↓↓↓

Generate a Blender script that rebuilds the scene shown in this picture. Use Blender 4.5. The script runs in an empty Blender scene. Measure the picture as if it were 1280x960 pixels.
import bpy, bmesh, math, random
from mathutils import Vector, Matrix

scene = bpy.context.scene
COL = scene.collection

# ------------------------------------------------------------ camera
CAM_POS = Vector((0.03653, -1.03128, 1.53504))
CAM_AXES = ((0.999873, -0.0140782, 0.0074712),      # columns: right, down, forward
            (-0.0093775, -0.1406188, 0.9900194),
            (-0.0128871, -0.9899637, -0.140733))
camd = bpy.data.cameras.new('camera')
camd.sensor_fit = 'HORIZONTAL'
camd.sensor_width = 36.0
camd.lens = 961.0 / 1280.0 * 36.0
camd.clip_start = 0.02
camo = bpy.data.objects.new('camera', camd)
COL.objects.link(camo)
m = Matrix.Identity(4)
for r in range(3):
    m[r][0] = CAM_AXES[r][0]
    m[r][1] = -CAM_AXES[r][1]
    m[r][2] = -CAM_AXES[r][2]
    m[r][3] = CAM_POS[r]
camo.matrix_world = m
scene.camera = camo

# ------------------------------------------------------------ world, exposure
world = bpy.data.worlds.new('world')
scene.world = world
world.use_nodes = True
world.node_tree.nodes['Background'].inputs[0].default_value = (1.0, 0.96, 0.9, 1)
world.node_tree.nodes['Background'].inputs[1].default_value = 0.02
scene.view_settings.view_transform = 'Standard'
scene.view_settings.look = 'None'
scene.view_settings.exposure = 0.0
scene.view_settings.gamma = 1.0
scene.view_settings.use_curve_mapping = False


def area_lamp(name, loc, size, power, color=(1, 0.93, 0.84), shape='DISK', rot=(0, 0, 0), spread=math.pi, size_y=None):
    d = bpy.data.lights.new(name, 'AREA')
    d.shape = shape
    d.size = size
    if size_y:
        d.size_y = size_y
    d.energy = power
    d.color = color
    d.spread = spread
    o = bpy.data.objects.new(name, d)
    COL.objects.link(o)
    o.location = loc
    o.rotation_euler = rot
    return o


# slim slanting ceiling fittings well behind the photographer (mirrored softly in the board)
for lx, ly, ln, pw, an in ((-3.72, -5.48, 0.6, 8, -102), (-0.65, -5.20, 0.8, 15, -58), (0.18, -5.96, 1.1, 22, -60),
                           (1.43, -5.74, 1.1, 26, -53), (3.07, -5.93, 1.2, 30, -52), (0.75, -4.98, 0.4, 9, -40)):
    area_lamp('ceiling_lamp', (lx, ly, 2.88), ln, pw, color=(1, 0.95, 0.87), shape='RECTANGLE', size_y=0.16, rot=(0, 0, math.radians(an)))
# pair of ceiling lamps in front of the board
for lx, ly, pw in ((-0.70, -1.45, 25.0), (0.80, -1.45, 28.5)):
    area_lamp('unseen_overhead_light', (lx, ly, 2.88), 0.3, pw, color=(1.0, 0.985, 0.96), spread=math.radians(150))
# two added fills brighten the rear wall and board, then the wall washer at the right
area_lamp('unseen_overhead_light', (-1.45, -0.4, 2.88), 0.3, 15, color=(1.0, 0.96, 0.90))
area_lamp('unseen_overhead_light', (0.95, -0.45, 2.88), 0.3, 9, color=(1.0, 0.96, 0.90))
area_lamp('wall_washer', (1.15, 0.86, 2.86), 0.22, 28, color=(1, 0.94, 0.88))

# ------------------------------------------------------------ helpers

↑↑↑

■ **Task details**
Beginning at the first line above, repeat exactly until the line containing "COL = scene.collection", which is included.

■ **The answer**
Generate a Blender script that rebuilds the scene shown in this picture. Use Blender 4.5. The script runs in an empty Blender scene. Measure the picture as if it were 1280x960 pixels.
import bpy, bmesh, math, random
from mathutils import Vector, Matrix

scene = bpy.context.scene
COL = scene.collection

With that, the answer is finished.